§ **Supplied material**:
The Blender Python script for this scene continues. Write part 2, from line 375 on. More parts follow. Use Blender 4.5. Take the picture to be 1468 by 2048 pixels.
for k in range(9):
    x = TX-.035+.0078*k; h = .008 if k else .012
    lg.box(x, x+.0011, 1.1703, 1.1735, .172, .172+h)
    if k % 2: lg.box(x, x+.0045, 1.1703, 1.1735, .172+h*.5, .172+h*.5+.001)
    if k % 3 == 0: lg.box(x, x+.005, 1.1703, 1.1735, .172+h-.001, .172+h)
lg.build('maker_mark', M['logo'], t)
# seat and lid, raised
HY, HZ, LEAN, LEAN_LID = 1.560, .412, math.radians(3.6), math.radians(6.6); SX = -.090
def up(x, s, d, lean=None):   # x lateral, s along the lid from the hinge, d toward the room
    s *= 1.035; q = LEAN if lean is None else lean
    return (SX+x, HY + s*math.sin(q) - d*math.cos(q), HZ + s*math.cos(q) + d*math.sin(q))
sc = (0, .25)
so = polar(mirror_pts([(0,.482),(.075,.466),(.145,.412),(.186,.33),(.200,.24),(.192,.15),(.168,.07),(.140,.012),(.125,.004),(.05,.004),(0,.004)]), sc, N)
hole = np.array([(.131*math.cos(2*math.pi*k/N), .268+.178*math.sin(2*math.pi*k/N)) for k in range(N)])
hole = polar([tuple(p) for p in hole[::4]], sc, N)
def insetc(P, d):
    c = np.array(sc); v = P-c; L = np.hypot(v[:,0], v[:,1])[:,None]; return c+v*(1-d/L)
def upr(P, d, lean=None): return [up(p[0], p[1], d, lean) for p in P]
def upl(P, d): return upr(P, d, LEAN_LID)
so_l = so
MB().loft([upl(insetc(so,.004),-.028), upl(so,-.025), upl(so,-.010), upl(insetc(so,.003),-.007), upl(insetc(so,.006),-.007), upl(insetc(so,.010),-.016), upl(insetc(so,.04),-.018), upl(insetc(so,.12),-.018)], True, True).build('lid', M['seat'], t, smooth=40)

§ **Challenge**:
Output all of the material exactly as written.

§ **Answer for this exercise**:
The Blender Python script for this scene continues. Write part 2, from line 375 on. More parts follow. Use Blender 4.5. Take the picture to be 1468 by 2048 pixels.
for k in range(9):
    x = TX-.035+.0078*k; h = .008 if k else .012
    lg.box(x, x+.0011, 1.1703, 1.1735, .172, .172+h)
    if k % 2: lg.box(x, x+.0045, 1.1703, 1.1735, .172+h*.5, .172+h*.5+.001)
    if k % 3 == 0: lg.box(x, x+.005, 1.1703, 1.1735, .172+h-.001, .172+h)
lg.build('maker_mark', M['logo'], t)
# seat and lid, raised
HY, HZ, LEAN, LEAN_LID = 1.560, .412, math.radians(3.6), math.radians(6.6); SX = -.090
def up(x, s, d, lean=None):   # x lateral, s along the lid from the hinge, d toward the room
    s *= 1.035; q = LEAN if lean is None else lean
    return (SX+x, HY + s*math.sin(q) - d*math.cos(q), HZ + s*math.cos(q) + d*math.sin(q))
sc = (0, .25)
so = polar(mirror_pts([(0,.482),(.075,.466),(.145,.412),(.186,.33),(.200,.24),(.192,.15),(.168,.07),(.140,.012),(.125,.004),(.05,.004),(0,.004)]), sc, N)
hole = np.array([(.131*math.cos(2*math.pi*k/N), .268+.178*math.sin(2*math.pi*k/N)) for k in range(N)])
hole = polar([tuple(p) for p in hole[::4]], sc, N)
def insetc(P, d):
    c = np.array(sc); v = P-c; L = np.hypot(v[:,0], v[:,1])[:,None]; return c+v*(1-d/L)
def upr(P, d, lean=None): return [up(p[0], p[1], d, lean) for p in P]
def upl(P, d): return upr(P, d, LEAN_LID)
so_l = so
MB().loft([upl(insetc(so,.004),-.028), upl(so,-.025), upl(so,-.010), upl(insetc(so,.003),-.007), upl(insetc(so,.006),-.007), upl(insetc(so,.010),-.016), upl(insetc(so,.04),-.018), upl(insetc(so,.12),-.018)], True, True).build('lid', M['seat'], t, smooth=40)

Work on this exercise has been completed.